Sunday, February 24, 2008

Another Nader run, and more on campaign management

Ralph Nader announced that he will be running for President again this year. He ran in 2000 on the Green Party ticket, and won 2.7% of the popular vote. Many Democrats accuse him of costing former Vice-President Al Gore the election; Nader won 97000+ votes in Florida, where Gore lost by 537 votes. It is possible quite a few (extreme left) Democrats voted for Nader hoping to get him over the 5% threshold required to qualify the Green Party for federal financing in the next election cycle.
The Democrat response has been typical - both Senators Clinton and Obama say Nader made a mistake in 2000, and possibly was making another today. The Republicans, at least Mike Huckabee, appear thrilled. However, I have to disagree with the Democrats on this - Al Gore lost the 2000 election on his own. He did not carry his own home state of Tennessee - if you can't do that, you don't deserve to win, IMHO.
How will this play out? I have stated earlier that there are Democrats who are unhappy with Senator Obama; they could possibly vote for Nader rather than Senator McCain. Senator Clinton does not attract as many independents as Senator Obama; these voters might consider Nader more palatable than Senator McCain. Of course, Nader has no realistic chance of winning; his votes will be more out of pique at the Democratic candidate than anything else. Oh well.

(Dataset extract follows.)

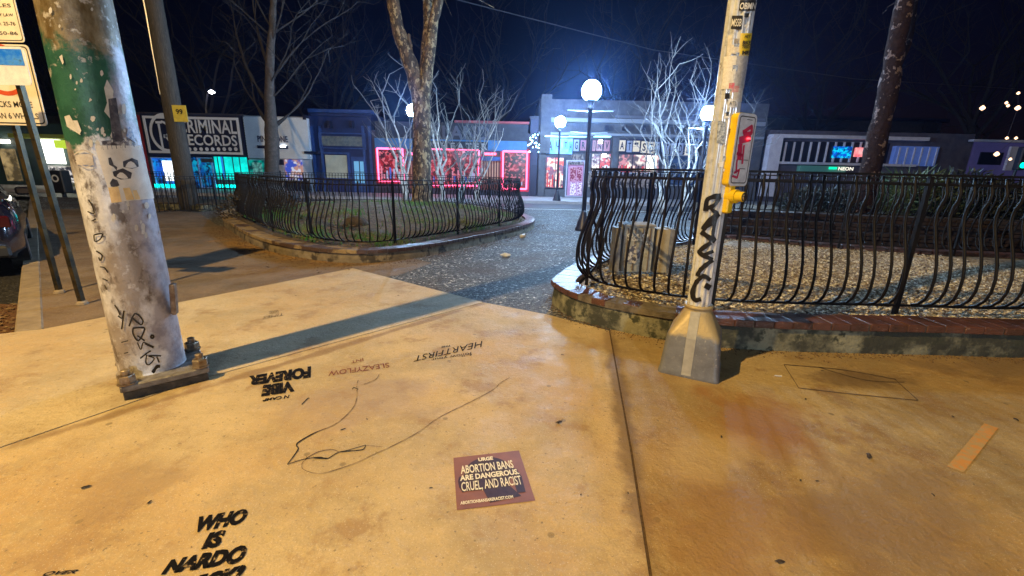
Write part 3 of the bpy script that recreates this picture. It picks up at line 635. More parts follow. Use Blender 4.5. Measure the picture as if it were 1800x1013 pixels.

The Clinton campaign has been lamenting being outspent by Senator Obama in Wisconsin, and apparently in "many early-voting" states. While they could use this to motivate their fund-raising efforts, this is purely - no other way to say this - their own dumb fault. They raised almost as much money as the Obama campaign - $130 million as per an AP report - but apparently had no control over spending... typical for Democrats?